Het is zowel een immersief als een interactief kunstwerk dat beantwoordt aan het oude verlangen van totaal ondergedompeld worden in het filmische, maar dat je bewust maakt van het feit dat daar bij jou als toeschouwer wel degelijk een activiteit voor nodig is. Dat ‘virtueel aanwezig, fysiek onzichtbaar’ slaat ook op de rol van de toeschouwer in dit soort werken.
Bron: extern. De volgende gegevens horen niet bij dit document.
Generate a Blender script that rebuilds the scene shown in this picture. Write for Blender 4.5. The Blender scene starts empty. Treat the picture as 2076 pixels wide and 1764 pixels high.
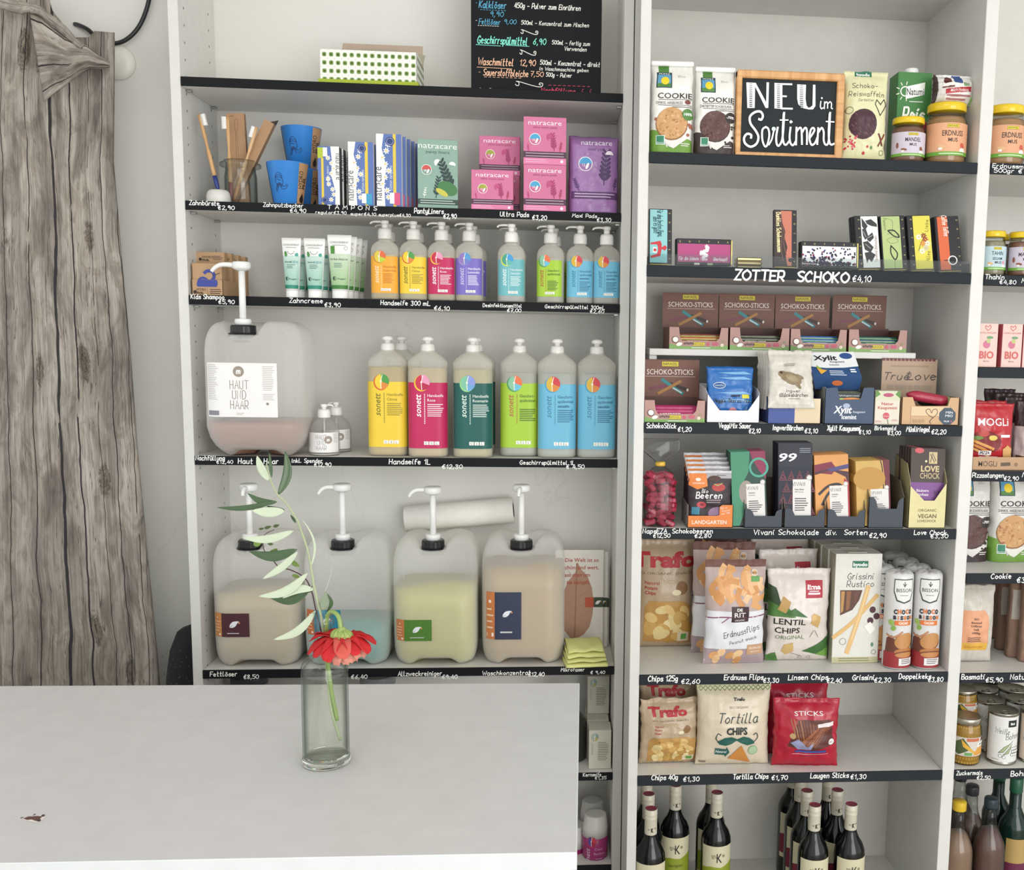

Zoals Julian Rosenfeldts In the Land of Drought in de König Galerie in Berlijn — een veertig minuten durende dronevlucht over verlaten filmsets in Marokko en de industriële ruïnes van het Ruhrgebied, waar wetenschappers of aliens of de laatste mensen die na een atoomaanval uit hun schuilkelders zijn gekropen een dansante wandeling maken, gestuurd door het alziende oog boven hen. De toeschouwers wordt gevraagd in zitzakken te gaan liggen, de muziek vertraagt ademhaling en hartslag, brengt je in een halfslaap, waardoor je het gevoel krijgt zelf uit een sluimering te ontwaken en de reis door die welvaartsresten te maken.

Haptic Fields
Haptic Fields

Net als Carne y arena laat ook Haptic Fields van Chris Salter en muzikant TeZ, dat te zien was op de tentoonstelling Immersion: Limits of Knowing in de Martin Gropius Bau in Berlijn (waar ook de veel passievere VR-film Rhizomat VR je een Twelve Monkeys/Matrix-achtige situatie binnenvoerde), de grens tussen ‘doek’, toeschouwer en deelnemer helemaal los. Gehuld in een overall met sensoren op armen en benen, en een bril met matglas betreed je als bezoeker een verduisterde ruimte waar je andere zintuigen nodig lijkt te hebben om te kunnen navigeren. Lichteffecten — soms hel opflitsend als stroboscopen, dan weer aangename kleurharmonieën — en muziek brengen in je een verhoogde staat van waarnemen. Kleine lichtsignalen van de lichamen van andere aanwezigen onthullen plotselinge schimmen in een melkwit licht. De sensoren op je lichaam trillen, waardoor het lijkt alsof je begint te zien met je tastzintuigen in plaats van je ogen.